Thursday, 28 June 2018


National Security Legislation Amendment (Espionage and Foreign Interference) Bill 2018; In Committee

5:57 pm

Photo of Lee RhiannonLee Rhiannon (NSW, Australian Greens) Share this | Hansard source

We've come to one of the most serious aspects of the legislation before us, where people can be jailed for the rest of their life. For people who are listening to this or reading it at some stage, it's probably worth them understanding what is happening. The minister hasn't been that particularly cooperative, but we have got onto a new section and he was being half reasonable and starting to answer some questions. But a senior minister to Minister Seselja, Minister Birmingham, came in and they had a talk, and I can only assume that he said: 'Start curtailing your answers. You don't have to get up and reply to this; just sit there'—because that's what's now happening. We have got on to a section that has been so incredibly criticised in this country—by religious people, by legal experts, by charities, by university academics, by legal academics and by constitutional experts. It's unbelievable! It's like being back in the Cold War! They just sit there because they've got the numbers—because Labor delivered them. This minister was answering a few questions but now he's decided to bunker down. Why has he bunkered down? I would have to conclude that he's been given advice. This is really serious. It is no way for the Senate to be used—or abused, because that's what you're now doing.
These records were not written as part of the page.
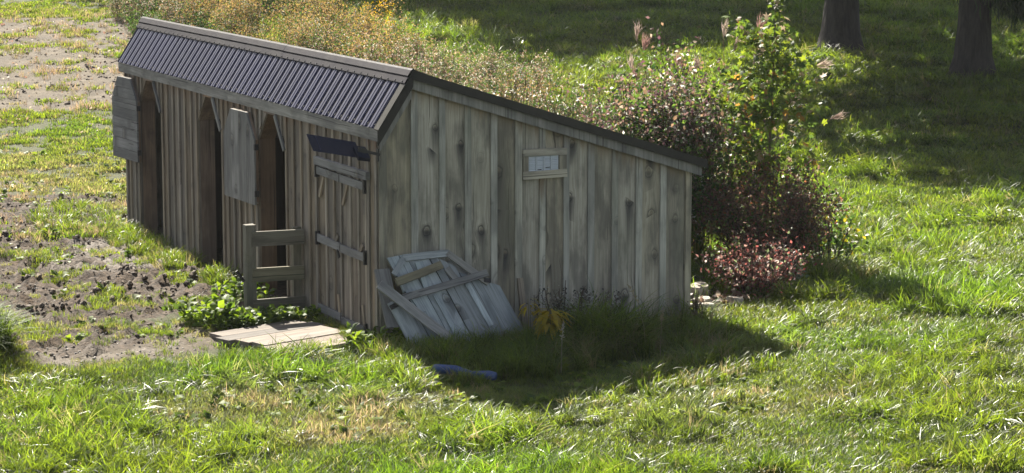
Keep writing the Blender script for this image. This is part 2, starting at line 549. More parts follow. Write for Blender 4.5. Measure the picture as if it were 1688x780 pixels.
def bar(name, a, b_, w, th, mat, parent=None, up=(0, -1, 0), jit=.003, taper=0.0):
    """bar from a to b; its width lies across 'up' (the normal of its broad face)"""
    a, b_ = Vector(a), Vector(b_)
    z = (b_ - a); L = z.length; z.normalize()
    y = Vector(up); y = (y - z * y.dot(z)).normalized()
    x = y.cross(z)
    me = bar_mesh(name, L, w, th, mat, jit, taper)
    o = link(name, me, parent)
    mt = Matrix.Identity(4)
    for i in range(3):
        mt[i][0] = x[i]; mt[i][1] = y[i]; mt[i][2] = z[i]; mt[i][3] = a[i]
    if parent is not None:
        pl = Matrix.LocRotScale(parent.location, parent.rotation_euler, None)
        mt = pl.inverted() @ mt
        if parent.parent is not None:
            gp = parent.parent
            mt = pl.inverted() @ Matrix.LocRotScale(gp.location, gp.rotation_euler, None).inverted() @ pl @ mt
    o.matrix_basis = mt
    return o

# ------------------------------------------------------------------ shed
EX, EZ, RX, RZ, BX, BZ = -.0606, 2.295, .3247, 2.879, 3.81, 1.774   # eave, ridge, back eave (top of the metal)
YN, YF = -.127, 9.39                                                  # gable overhangs
def roof_z(x):
    if x < RX: return EZ + (x - EX) / (RX - EX) * (RZ - EZ)
    return RZ + (x - RX) / (BX - RX) * (BZ - RZ)

shed = empty("horse_shed")
tag(shed, "long weathered board shed with dark corrugated metal roof standing in the grass", "shed")

# gable boards and their battens
gx = [.0, .345, .662, .954, 1.256, 1.539, 1.826, 2.116, 2.408, 2.702, 2.993, 3.294, 3.598, 3.66]
for k in range(len(gx) - 1):
    a, b_ = gx[k] + .0015, gx[k + 1] - .0015
    xs = [a, b_]
    if a < RX < b_: xs = [a, RX, b_]
    tops = [roof_z(x) - .075 for x in xs]
    me = board_mesh("gable_board", [x - a for x in xs], tops, -.08 + random.uniform(0, .05), .022, M['gable'], 1.0, sway=random.uniform(-.002, .002))
    put("gable_board", me, shed, (a, -.022 + random.uniform(-.004, .002), 0))
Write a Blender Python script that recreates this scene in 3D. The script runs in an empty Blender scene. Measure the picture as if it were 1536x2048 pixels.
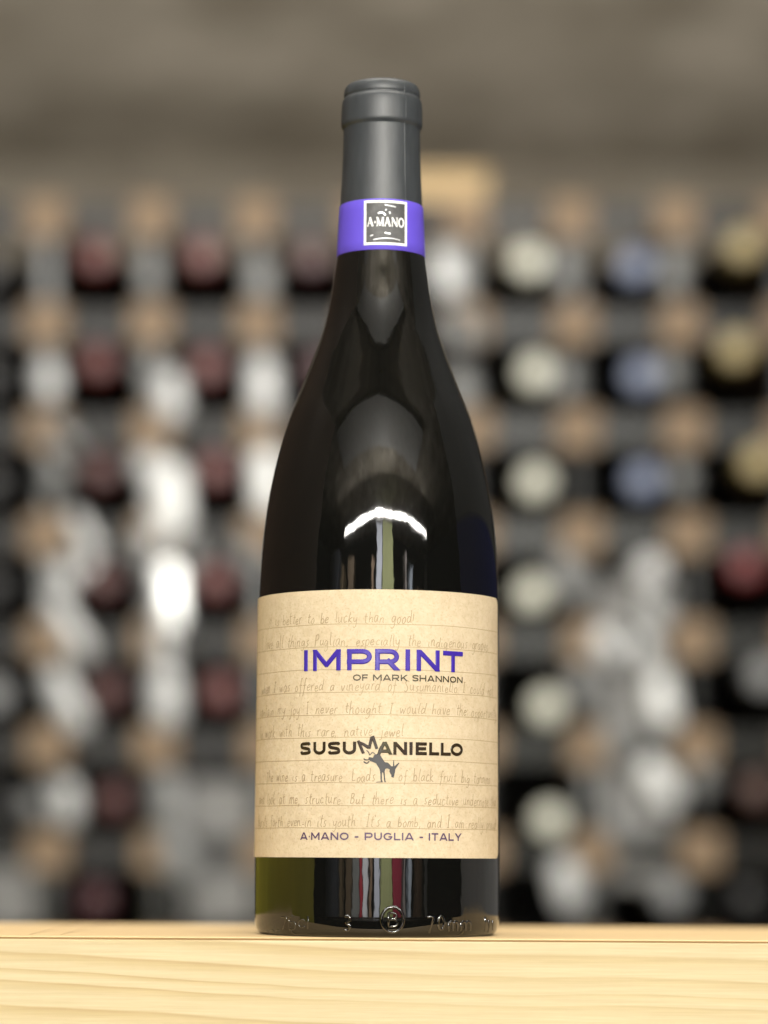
import bpy, bmesh, math, random
from mathutils import Vector, Matrix
from mathutils.geometry import tessellate_polygon
random.seed(7)
S = bpy.context.scene
COL = S.collection
R_ = math.radians

# ------------------------------------------------------------------ camera
F = 5750.0            # focal length in pixels of the 2048 px tall photograph
CAMX, CAMZ, HOR = 0.00235, 0.0266, 1716.0
ROLL = R_(0.36)
cd = bpy.data.cameras.new('camera')
cam = bpy.data.objects.new('camera', cd); COL.objects.link(cam)
cam.location = (CAMX, -1.0, CAMZ)
cam.rotation_euler = (R_(90), -ROLL, 0)
cd.sensor_fit = 'AUTO'; cd.sensor_width = 36.0
cd.lens = F / 2048 * 36
cd.shift_y = (HOR - 1024) / 2048
cd.clip_start = 0.02; cd.clip_end = 60
cd.dof.use_dof = True
cd.dof.focus_distance = 0.966
cd.dof.aperture_fstop = 4.3
S.camera = cam

# ------------------------------------------------------------------ world, lamps, exposure
W = bpy.data.worlds.new('World'); S.world = W; W.use_nodes = True
bg = W.node_tree.nodes['Background']
bg.inputs[0].default_value = (0.9, 0.95, 1.0, 1); bg.inputs[1].default_value = 0.014
vs = S.view_settings
vs.view_transform = 'Standard'; vs.look = 'None'; vs.exposure = 0; vs.gamma = 1
vs.use_curve_mapping = False

def area(name, loc, target, sx, sy, power, col=(1, 1, 1), spread=180):
    l = bpy.data.lights.new(name, 'AREA'); l.shape = 'RECTANGLE'
    l.size = sx; l.size_y = sy; l.energy = power; l.color = col; l.spread = R_(spread)
    o = bpy.data.objects.new(name, l); COL.objects.link(o)
    o.location = loc
    o.rotation_euler = (Vector(target) - Vector(loc)).to_track_quat('-Z', 'Y').to_euler()
    return o
area('tube_lamp', (0.26, -1.75, 0.79), (0.05, 0.2, 0.12), 2.9, 0.036, 44, (1.0, 0.965, 0.90))
area('label_fill', (0.14, -1.73, 0.785), (0.0, 0.2, 0.12), 0.5, 0.036, 18, (1.0, 0.965, 0.90))  # added key, unseen, brightens the middle of the label
area('rack_fill', (-0.15, 0.30, 0.98), (0.0, 1.75, 0.25), 1.4, 0.25, 15, (1.0, 0.95, 0.88))  # added fill, unseen, brightens the rack
area('shelf_fill', (0.0, -0.05, 0.98), (0, 0.02, 0), 0.8, 0.12, 7, (1.0, 0.95, 0.86))  # added fill, unseen, lifts the shelf top
area('ceiling_fill', (0.0, 2.45, 0.40), (0.0, 2.75, 1.06), 2.6, 0.25, 5.0, (1.0, 0.93, 0.83))  # added fill hidden behind the rack, lights the ceiling
area('mirror_fill', (0.0, -1.45, 0.95), (0.0, -2.6, 0.15), 3.0, 0.3, 120, (1.0, 0.97, 0.93), 110)  # added fill, unseen, lights the boxes mirrored in the glass
area('panel_fill', (0.0, -0.98, 0.60), (0.0, -0.96, 1.1), 1.6, 0.3, 0.8, (1.0, 0.97, 0.92))  # added fill, unseen, lifts the overhead panel for its reflection

# ------------------------------------------------------------------ helpers
def tag(o, label=None, cat=None, group=None, kind=None):
    if label: o['label'] = label
    if cat: o['category'] = cat
    if group: o['group'] = group
    if kind: o['kind'] = kind
    return o
def empty(name, loc=(0, 0, 0)):
    o = bpy.data.objects.new(name, None); COL.objects.link(o)
    o.location = loc; o.empty_display_size = 0.02
    return o
def link_mesh(name, bm, m, parent=None, smooth=False):
    me = bpy.data.meshes.new(name)
    bm.to_mesh(me); bm.free()
    if smooth:
        for p in me.polygons: p.use_smooth = True
    o = bpy.data.objects.new(name, me); COL.objects.link(o)
    if m: me.materials.append(m)
    if parent: o.parent = parent
    return o
def box(bm, x0, x1, y0, y1, z0, z1):
    v = [bm.verts.new((x, y, z)) for z in (z0, z1) for y in (y0, y1) for x in (x0, x1)]
    for f in ((0, 2, 3, 1), (4, 5, 7, 6), (0, 1, 5, 4), (2, 6, 7, 3), (0, 4, 6, 2), (1, 3, 7, 5)):
        bm.faces.new([v[i] for i in f])
def box_obj(name, dims, m, parent=None, bev=0.0, seg=2):
    bm = bmesh.new(); box(bm, *dims)
    if bev: bmesh.ops.bevel(bm, geom=bm.edges[:], offset=bev, segments=seg, affect='EDGES', profile=0.5)
    return link_mesh(name, bm, m, parent)
def lathe(bm, prof, n=128, axis='z', cap=True):
    rings = []
    for r, h in prof:
        ring = []
        for i in range(n):
            a = 2 * math.pi * i / n
            if axis == 'z': ring.append(bm.verts.new((r * math.cos(a), r * math.sin(a), h)))
            else: ring.append(bm.verts.new((r * math.cos(a), h, r * math.sin(a))))
        rings.append(ring)
    for a, b in zip(rings, rings[1:]):
        for i in range(n):
            j = (i + 1) % n
            bm.faces.new((a[i], a[j], b[j], b[i]) if axis == 'z' else (a[i], b[i], b[j], a[j]))
    if cap:
        bm.faces.new(rings[0][::-1] if axis == 'z' else rings[0]); bm.faces.new(rings[-1] if axis == 'z' else rings[-1][::-1])
def catmull(P, n=6, closed=False):
    if len(P) < 3: return list(P)
    out = []
    m = len(P)
    rng = range(m if closed else m - 1)
    for i in rng:
        if closed: p0, p1, p2, p3 = P[i - 1], P[i], P[(i + 1) % m], P[(i + 2) % m]
        else: p0, p1, p2, p3 = P[max(i - 1, 0)], P[i], P[i + 1], P[min(i + 2, m - 1)]
        for k in range(n):
            t = k / n
            out.append(tuple(0.5 * (2 * b + (c - a) * t + (2 * a - 5 * b + 4 * c - d) * t * t + (3 * b - a - 3 * c + d) * t ** 3)
                             for a, b, c, d in zip(p0, p1, p2, p3)))
    if not closed: out.append(tuple(P[-1]))
    return out

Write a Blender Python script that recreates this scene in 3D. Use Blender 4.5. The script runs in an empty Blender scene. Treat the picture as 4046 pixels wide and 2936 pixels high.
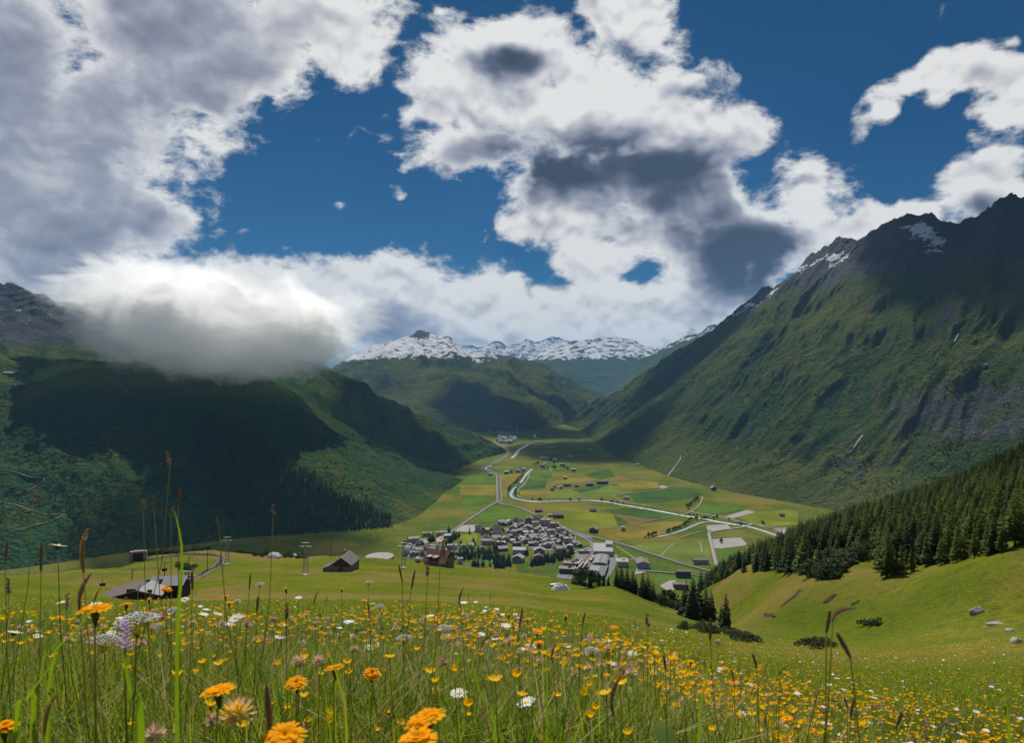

People can now be captured by these laws. My colleague Senator Nick McKim has said—as have many others; I acknowledge that—that it has a 'chilling effect'. That 'chilling effect' means that people will think, 'I've got to be really careful about what I do'; 'Maybe I shouldn't write that article'; or, 'Maybe I shouldn't go and give that speech to that group of people who are concerned about the direction of Australian foreign policy or the direction of what's happening to our lack of interest in overseas aid and how it's misconstrued.' Look at the rubbish on the front page of The Daily Telegraph today. That chilling effect means that people back off from having an active and open engagement with public life. That is what this legislation will do. Maybe not many people will go to jail, but the government will have achieved what they're trying to do here: advance corporate interests and stifle civil society. The criticism that the government sometimes cops will be reduced, but so will the very rich fabric of what it means to live in a truly democratic society.

It is really alarming sitting in this senate tonight, 28 June. I think we should get it in the Hansard. There are three Labor people here. There are three coalition people here. There are three Greens here. There is one Centre Alliance here. I know people are busy—I'm often not here myself—but, seriously, what the coalition is getting away with is scandalous. What Labor's engaged in, what they've signed off on, will be remembered. We are talking about people going to jail for the rest of their lives, and a minister won't even get up and speak about it—disgraceful.